- [Directive]
Starting at the first line of the data, print each line verbatim up to and including the line bearing "from mathutils.geometry import", omitting pictures.

- [Data supplied]

☆ ☆ ☆ ☆ ☆ ☆ ☆

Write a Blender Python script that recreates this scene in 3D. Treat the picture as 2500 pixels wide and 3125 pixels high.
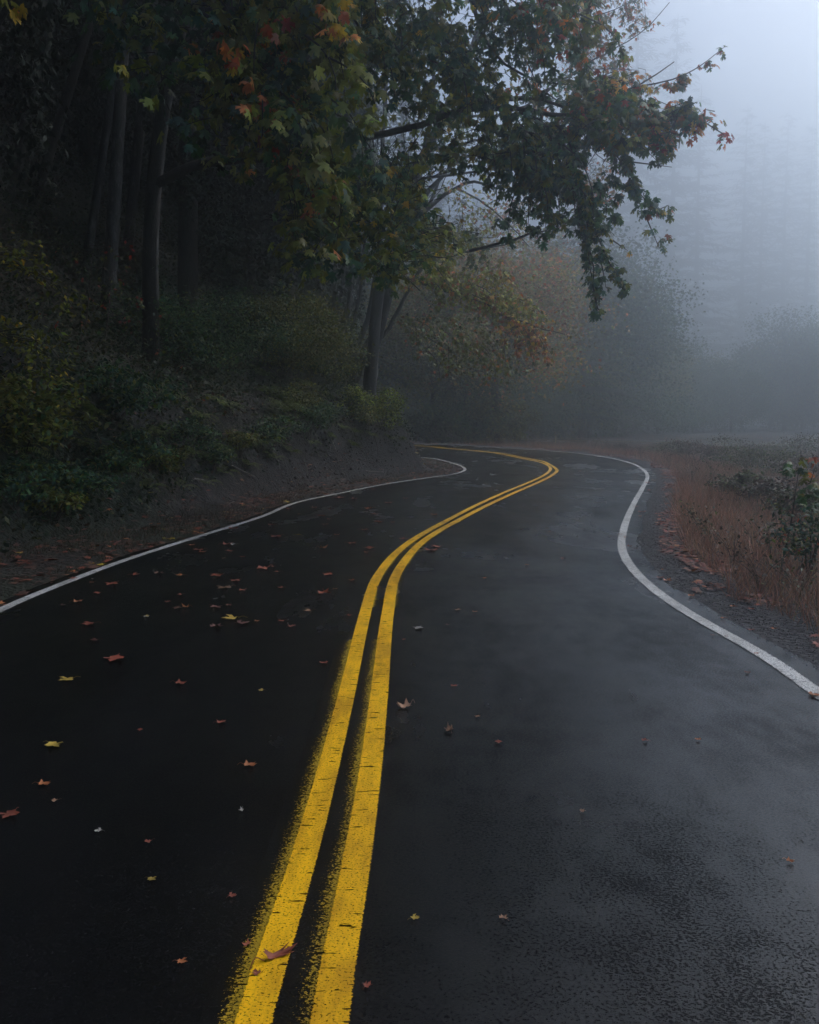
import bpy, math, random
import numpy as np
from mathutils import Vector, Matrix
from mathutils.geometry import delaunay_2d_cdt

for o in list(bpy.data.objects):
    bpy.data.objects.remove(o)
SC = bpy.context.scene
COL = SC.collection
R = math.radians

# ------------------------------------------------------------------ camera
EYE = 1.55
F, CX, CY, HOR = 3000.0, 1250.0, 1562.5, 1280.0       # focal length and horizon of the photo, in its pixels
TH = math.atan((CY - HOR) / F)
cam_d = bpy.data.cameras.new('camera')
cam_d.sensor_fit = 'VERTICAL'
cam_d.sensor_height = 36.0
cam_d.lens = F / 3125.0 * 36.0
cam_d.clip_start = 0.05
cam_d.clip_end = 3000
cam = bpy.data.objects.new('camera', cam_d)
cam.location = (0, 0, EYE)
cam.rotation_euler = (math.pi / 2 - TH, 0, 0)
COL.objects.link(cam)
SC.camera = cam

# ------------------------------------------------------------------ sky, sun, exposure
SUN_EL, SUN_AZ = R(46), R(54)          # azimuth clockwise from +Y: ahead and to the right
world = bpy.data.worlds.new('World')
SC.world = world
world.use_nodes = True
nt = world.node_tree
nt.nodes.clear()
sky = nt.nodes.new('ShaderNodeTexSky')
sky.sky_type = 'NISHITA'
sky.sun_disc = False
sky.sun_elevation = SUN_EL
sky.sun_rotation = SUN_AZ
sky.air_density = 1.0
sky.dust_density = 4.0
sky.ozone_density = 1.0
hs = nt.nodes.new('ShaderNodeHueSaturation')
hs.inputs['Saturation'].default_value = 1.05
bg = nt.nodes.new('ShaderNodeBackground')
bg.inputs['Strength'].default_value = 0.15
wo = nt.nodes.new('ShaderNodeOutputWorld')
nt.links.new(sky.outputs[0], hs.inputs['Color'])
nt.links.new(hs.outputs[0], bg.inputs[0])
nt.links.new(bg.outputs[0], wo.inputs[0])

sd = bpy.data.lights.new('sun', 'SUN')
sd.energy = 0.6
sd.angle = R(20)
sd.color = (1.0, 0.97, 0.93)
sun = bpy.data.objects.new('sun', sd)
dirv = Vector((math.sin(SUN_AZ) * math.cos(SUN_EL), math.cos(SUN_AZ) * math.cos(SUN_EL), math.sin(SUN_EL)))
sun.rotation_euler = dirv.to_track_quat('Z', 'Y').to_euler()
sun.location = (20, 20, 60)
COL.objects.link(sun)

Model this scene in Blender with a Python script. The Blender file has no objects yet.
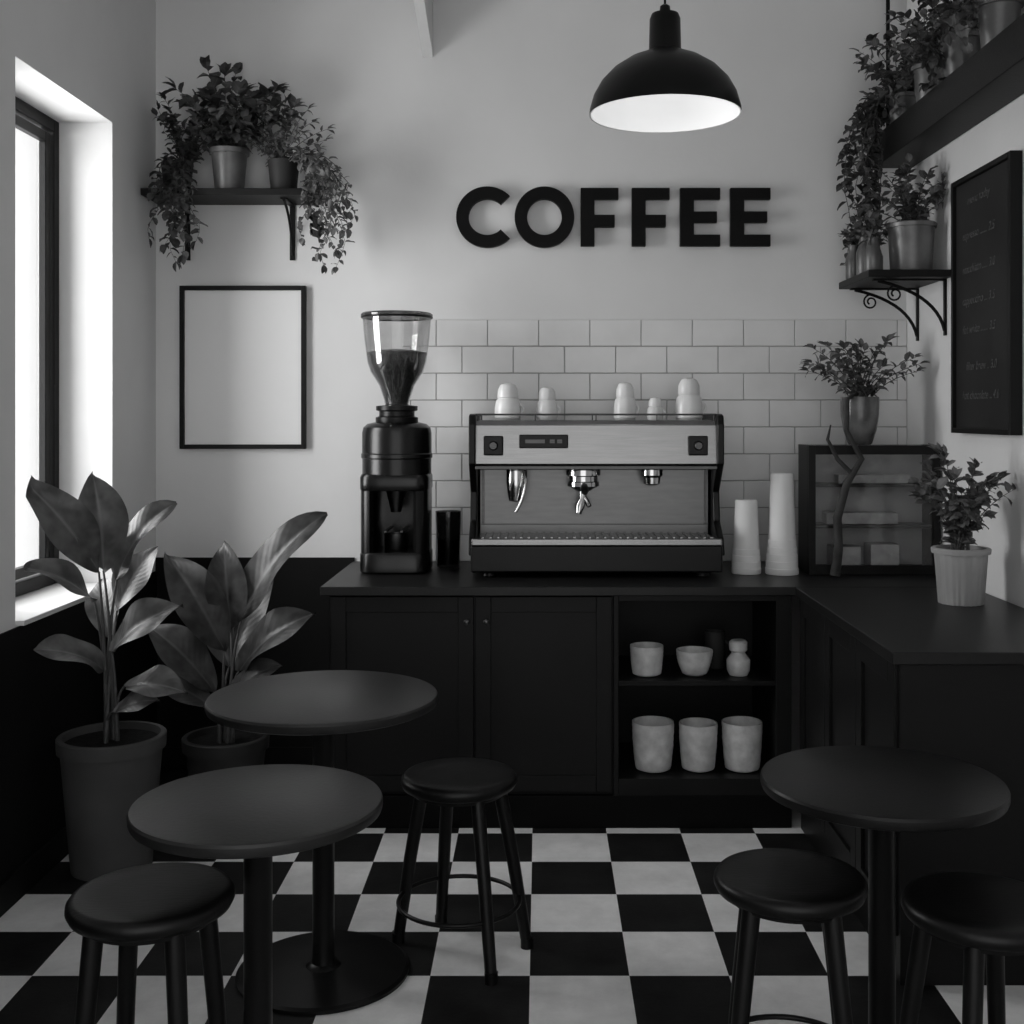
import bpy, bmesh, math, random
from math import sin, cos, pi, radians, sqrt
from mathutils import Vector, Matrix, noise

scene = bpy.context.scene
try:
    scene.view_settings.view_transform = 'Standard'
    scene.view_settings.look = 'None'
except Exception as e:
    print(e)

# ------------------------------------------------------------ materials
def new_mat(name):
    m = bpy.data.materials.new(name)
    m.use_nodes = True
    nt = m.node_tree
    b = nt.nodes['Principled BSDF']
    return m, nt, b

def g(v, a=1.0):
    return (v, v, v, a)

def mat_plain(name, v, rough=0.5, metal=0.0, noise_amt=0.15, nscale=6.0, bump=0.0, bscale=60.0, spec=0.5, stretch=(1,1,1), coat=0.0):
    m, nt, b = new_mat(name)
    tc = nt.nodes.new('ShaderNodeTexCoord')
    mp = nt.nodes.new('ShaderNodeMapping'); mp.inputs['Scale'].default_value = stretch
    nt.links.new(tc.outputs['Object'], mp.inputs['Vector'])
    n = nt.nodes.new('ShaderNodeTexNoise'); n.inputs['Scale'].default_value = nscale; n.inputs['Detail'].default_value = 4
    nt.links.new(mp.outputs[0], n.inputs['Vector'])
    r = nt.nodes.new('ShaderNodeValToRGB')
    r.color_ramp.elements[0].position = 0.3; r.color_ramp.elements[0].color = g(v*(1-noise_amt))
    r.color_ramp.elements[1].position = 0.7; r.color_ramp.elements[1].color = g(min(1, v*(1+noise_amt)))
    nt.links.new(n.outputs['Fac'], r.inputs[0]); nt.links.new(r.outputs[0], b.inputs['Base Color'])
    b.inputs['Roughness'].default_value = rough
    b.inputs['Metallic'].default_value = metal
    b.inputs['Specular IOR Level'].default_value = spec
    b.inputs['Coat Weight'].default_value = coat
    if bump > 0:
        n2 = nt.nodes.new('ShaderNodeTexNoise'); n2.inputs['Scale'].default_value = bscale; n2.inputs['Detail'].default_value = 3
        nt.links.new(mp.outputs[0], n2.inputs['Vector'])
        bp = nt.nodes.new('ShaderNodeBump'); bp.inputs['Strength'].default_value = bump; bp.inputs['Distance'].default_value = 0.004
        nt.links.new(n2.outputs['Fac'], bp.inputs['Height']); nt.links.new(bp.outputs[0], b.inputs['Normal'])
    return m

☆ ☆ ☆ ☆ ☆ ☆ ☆

- [Reply to the exercise]
Write a Blender Python script that recreates this scene in 3D. Treat the picture as 2500 pixels wide and 3125 pixels high.
import bpy, math, random
import numpy as np
from mathutils import Vector, Matrix
from mathutils.geometry import delaunay_2d_cdt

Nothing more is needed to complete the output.